É difícil, mas vamos tentar olhar a metade cheia do copo. Em diplomacia, enquanto o diálogo continua existindo, há esperança. Em nenhum dos três encontros entre as delegações ucraniana e russa, a conversa entre os dois lados cessou. Pode não ter saído de Belarus ou da Turquia o tão esperado cessar-fogo para o conflito que entra nesta segunda-feira (14) no 19º dia, mas não se pode considerar as tentativas de diálogo fracassos completos. Afinal, em qualquer negociação, a confirmação de um próximo encontro é base zero de qualquer delegação - o mínimo a ser atingido para que ninguém saia de mãos abanando diante das câmeras.
Por enquanto, as negociações entre Ucrânia e Rússia têm buscado a abertura de corredores humanitários para a fuga de populações. Isso foi concretizado na sexta-feira (11), ainda que Vladimir Putin, do alto de seu cinismo, tenha prometido com uma mão poupar civis enquanto, com a outra, lança bombas sobre maternidades e hospitais.

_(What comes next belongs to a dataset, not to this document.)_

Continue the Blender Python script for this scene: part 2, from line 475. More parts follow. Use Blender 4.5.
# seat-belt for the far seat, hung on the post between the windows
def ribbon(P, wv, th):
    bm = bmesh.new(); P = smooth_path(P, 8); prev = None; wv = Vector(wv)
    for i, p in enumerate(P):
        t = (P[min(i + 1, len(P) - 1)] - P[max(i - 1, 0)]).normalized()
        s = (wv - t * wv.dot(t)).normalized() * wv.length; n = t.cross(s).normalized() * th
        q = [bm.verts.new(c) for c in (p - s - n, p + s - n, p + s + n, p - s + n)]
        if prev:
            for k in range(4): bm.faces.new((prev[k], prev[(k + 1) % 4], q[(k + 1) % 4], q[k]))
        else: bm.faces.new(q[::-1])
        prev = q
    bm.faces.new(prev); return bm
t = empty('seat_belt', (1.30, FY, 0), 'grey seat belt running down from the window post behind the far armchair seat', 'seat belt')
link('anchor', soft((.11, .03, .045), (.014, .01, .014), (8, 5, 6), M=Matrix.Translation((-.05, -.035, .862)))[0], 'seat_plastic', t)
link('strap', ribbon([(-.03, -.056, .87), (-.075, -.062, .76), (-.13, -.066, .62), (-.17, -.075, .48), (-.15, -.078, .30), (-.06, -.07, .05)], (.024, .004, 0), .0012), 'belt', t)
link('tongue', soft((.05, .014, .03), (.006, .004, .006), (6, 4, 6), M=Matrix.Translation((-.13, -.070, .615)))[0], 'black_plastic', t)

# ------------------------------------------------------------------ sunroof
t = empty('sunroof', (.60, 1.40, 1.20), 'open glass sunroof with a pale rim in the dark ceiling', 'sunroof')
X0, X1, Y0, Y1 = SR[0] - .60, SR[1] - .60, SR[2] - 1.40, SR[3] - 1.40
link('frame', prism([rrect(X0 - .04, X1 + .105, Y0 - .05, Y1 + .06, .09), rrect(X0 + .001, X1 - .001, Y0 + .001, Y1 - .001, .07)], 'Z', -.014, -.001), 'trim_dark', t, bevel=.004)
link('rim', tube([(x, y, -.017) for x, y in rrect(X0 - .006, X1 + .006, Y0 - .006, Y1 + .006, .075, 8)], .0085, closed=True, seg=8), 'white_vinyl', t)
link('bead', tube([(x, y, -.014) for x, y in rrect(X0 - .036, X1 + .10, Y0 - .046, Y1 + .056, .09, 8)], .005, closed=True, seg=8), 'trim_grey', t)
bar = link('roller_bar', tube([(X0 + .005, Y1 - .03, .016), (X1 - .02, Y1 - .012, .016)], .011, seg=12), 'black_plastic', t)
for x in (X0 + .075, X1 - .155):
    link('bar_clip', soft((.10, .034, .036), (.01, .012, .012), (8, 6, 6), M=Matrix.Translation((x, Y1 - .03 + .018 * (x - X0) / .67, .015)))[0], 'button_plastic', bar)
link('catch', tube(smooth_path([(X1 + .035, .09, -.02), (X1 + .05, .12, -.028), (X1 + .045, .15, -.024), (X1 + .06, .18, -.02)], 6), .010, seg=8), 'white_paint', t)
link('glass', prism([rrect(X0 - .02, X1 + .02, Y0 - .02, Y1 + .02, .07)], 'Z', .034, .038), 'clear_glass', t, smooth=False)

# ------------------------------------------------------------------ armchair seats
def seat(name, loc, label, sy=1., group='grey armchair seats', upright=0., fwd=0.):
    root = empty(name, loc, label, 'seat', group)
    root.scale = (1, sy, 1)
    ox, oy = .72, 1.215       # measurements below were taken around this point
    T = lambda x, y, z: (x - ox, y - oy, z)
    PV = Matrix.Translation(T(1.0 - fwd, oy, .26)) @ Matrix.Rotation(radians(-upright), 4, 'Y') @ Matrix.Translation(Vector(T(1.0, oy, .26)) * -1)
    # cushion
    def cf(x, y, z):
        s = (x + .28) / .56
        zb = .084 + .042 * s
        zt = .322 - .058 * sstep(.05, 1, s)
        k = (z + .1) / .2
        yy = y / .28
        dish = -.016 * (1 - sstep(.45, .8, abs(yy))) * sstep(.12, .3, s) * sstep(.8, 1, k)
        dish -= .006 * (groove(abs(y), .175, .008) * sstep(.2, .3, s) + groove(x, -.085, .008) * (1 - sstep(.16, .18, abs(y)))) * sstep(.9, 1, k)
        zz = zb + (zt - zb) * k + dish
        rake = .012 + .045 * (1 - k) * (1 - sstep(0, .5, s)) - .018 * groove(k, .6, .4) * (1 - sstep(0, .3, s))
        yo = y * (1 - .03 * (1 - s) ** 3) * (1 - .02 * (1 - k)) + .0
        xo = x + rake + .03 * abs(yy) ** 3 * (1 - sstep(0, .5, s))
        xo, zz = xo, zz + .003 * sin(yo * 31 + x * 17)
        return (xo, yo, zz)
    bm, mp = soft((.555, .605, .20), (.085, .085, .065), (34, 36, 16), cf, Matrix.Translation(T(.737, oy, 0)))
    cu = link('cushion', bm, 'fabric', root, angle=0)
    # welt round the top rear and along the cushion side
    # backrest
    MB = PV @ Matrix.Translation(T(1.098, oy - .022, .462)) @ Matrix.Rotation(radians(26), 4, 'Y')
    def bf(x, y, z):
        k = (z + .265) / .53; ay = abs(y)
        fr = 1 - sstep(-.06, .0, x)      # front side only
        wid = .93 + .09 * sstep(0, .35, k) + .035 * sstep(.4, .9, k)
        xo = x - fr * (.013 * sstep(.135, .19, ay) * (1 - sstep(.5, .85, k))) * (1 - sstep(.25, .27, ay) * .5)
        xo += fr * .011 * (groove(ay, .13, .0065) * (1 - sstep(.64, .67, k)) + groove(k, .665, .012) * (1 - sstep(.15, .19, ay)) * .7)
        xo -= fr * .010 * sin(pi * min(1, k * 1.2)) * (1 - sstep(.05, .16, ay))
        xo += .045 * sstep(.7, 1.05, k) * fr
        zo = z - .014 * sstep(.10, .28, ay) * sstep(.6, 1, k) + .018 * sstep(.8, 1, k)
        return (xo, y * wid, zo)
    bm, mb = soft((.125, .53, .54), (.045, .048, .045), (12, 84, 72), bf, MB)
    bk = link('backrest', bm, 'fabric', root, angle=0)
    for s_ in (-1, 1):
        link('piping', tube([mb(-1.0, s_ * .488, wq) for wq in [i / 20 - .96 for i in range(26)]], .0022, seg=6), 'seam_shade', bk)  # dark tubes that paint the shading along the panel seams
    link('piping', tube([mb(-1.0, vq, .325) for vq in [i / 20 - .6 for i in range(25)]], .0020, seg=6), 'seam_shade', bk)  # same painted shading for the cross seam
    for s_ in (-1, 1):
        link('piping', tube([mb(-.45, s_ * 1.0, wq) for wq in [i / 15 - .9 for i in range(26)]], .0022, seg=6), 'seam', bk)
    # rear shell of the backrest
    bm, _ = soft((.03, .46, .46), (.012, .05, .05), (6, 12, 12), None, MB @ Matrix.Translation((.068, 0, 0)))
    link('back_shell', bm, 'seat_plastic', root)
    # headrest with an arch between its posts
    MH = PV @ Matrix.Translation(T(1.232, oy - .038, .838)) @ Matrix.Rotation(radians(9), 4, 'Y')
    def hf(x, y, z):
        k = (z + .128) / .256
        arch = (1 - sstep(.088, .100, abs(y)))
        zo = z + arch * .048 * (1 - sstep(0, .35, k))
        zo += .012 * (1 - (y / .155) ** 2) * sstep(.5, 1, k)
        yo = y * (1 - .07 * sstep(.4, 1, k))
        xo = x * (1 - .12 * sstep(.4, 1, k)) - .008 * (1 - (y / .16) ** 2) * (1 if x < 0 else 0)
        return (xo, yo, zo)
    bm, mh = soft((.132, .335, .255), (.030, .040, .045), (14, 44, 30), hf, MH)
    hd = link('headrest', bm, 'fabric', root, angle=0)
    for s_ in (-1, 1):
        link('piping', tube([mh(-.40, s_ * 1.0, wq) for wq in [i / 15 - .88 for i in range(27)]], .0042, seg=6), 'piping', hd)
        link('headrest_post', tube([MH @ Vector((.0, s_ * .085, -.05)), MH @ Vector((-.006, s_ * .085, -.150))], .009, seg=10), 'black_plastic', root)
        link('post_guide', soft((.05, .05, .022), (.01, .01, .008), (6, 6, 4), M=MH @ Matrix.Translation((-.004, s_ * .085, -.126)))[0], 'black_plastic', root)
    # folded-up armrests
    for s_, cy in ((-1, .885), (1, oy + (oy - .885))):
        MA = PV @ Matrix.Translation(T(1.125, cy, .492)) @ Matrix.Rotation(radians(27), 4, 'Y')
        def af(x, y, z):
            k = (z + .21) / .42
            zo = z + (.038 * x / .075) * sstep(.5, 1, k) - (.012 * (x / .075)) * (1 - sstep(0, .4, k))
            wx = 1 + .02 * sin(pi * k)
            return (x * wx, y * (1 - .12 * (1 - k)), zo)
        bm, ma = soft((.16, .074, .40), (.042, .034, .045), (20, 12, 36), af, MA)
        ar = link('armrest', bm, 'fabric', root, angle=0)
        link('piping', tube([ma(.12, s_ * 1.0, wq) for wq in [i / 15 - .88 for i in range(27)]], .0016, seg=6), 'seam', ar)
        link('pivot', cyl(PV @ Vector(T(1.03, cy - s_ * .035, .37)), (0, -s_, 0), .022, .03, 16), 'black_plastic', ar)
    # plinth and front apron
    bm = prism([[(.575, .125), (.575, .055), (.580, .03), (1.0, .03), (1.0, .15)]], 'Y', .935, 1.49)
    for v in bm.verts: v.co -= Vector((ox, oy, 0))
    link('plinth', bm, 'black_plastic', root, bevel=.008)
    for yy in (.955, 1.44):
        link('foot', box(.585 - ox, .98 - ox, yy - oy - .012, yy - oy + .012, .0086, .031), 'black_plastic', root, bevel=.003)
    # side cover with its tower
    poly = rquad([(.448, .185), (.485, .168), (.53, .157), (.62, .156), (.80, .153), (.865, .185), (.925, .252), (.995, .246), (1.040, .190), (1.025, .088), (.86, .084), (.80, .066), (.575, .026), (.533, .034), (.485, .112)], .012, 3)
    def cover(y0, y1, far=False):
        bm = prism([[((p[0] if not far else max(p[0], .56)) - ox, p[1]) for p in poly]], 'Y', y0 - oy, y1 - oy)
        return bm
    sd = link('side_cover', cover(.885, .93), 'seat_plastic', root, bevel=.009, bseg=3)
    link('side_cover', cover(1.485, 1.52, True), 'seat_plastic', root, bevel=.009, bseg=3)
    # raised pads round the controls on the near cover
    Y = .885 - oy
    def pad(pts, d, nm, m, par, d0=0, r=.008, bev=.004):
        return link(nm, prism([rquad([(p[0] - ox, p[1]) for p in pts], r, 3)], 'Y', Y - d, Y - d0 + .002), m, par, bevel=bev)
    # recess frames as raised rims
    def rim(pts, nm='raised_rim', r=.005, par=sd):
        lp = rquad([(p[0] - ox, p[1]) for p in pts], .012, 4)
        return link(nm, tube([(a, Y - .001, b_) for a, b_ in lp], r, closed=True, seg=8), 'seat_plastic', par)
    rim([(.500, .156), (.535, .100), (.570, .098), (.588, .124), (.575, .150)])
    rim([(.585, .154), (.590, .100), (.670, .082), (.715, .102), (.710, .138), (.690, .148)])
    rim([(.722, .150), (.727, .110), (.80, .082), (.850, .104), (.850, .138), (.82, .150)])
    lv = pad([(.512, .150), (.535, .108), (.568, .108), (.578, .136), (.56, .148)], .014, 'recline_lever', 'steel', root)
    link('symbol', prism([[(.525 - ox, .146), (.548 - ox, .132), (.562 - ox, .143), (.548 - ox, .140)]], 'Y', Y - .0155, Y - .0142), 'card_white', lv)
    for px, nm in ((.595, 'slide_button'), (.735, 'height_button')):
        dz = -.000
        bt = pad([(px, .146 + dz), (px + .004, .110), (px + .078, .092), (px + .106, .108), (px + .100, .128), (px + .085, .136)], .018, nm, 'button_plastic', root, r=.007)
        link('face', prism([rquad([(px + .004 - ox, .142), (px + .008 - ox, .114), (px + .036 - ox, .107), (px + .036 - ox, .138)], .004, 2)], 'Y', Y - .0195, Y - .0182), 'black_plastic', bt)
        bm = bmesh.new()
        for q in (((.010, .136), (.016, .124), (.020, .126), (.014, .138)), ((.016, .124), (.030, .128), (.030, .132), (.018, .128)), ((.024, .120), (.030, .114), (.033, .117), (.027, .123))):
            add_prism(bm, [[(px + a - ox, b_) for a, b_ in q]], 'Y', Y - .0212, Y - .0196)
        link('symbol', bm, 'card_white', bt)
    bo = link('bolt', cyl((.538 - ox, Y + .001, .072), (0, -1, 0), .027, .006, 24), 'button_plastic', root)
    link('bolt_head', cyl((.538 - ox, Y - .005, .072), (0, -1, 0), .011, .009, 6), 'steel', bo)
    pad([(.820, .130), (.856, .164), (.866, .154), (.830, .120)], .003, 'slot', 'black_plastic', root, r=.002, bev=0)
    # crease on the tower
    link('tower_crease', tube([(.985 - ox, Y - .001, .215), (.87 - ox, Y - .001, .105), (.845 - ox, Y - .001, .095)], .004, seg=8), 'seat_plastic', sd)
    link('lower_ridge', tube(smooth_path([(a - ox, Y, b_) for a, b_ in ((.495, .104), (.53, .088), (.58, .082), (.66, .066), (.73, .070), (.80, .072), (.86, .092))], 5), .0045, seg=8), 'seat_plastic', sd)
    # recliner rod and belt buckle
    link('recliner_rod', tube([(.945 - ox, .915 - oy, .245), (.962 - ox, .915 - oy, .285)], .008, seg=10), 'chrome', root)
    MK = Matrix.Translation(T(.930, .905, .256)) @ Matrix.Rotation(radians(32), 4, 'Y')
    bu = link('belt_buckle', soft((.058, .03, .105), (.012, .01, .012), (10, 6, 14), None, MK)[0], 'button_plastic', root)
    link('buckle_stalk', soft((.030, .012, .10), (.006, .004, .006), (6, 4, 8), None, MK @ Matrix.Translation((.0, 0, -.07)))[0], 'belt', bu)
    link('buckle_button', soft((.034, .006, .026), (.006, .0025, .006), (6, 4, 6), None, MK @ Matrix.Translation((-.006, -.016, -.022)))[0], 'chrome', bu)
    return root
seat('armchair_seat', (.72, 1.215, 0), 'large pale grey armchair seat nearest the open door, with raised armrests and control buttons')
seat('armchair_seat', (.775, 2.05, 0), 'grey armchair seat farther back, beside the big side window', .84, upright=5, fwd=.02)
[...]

Cresce, no entanto, nos canais diplomáticos entre Moscou e Washington, onde realmente essa guerra será decidida, expectativas mais promissoras de um acordo para os próximos dias. Até um encontro cara a cara entre Volodimir Zelensky e Putin é provável. Seguindo a cadeia de comando, as negociações começaram com duas reuniões entre escalões menores dos dois lados. O último, na sexta-feira, foi o primeiro de alto escalão, entre os ministros das Relações Exteriores ucraniano, Dmytro Kuleba, e russo, Sergei Lavrov. Zelensky e Putin não serão conduzidos a uma reunião com o mundo olhando para eles para sair dela sem ao menos um cessar-fogo.
Russos e ucranianos estão no limite. O Kremlin não conseguiu a rápida tomada de Kiev. Ou não quis. Não esqueçamos que, em alguns casos, é mais estratégico manter a ameaça do que arcar com os custos internos e externos de uma ocupação - os Estados Unidos que o digam. As tropas russas enfrentam problemas de uma guerra urbana convencional, em manter áreas dominadas e para garantir cadeias de suprimentos. Nessa batalha entre Davi e Golias, a Ucrânia tem seus méritos: praticamente sozinha (o apoio do Ocidente tem sido pífio até agora, para não melindrar Putin), o país tem resistido a investidas de uma potência nuclear, o que não é pouco.
Neste domingo (13), um dos negociadores ucranianos, Mikhailo Podoliako, conselheiro de Zelensky, afirmou que um acordo pode sair nos próximos dias. Reitera a narrativa de que a Ucrânia não vai ceder, mas estabelece o que quer: o fim da guerra e a retirada das tropas. Leonid Slutski, negociador russo, também tem sido otimista sobre um possível acordo, embora não deixe claras as condições.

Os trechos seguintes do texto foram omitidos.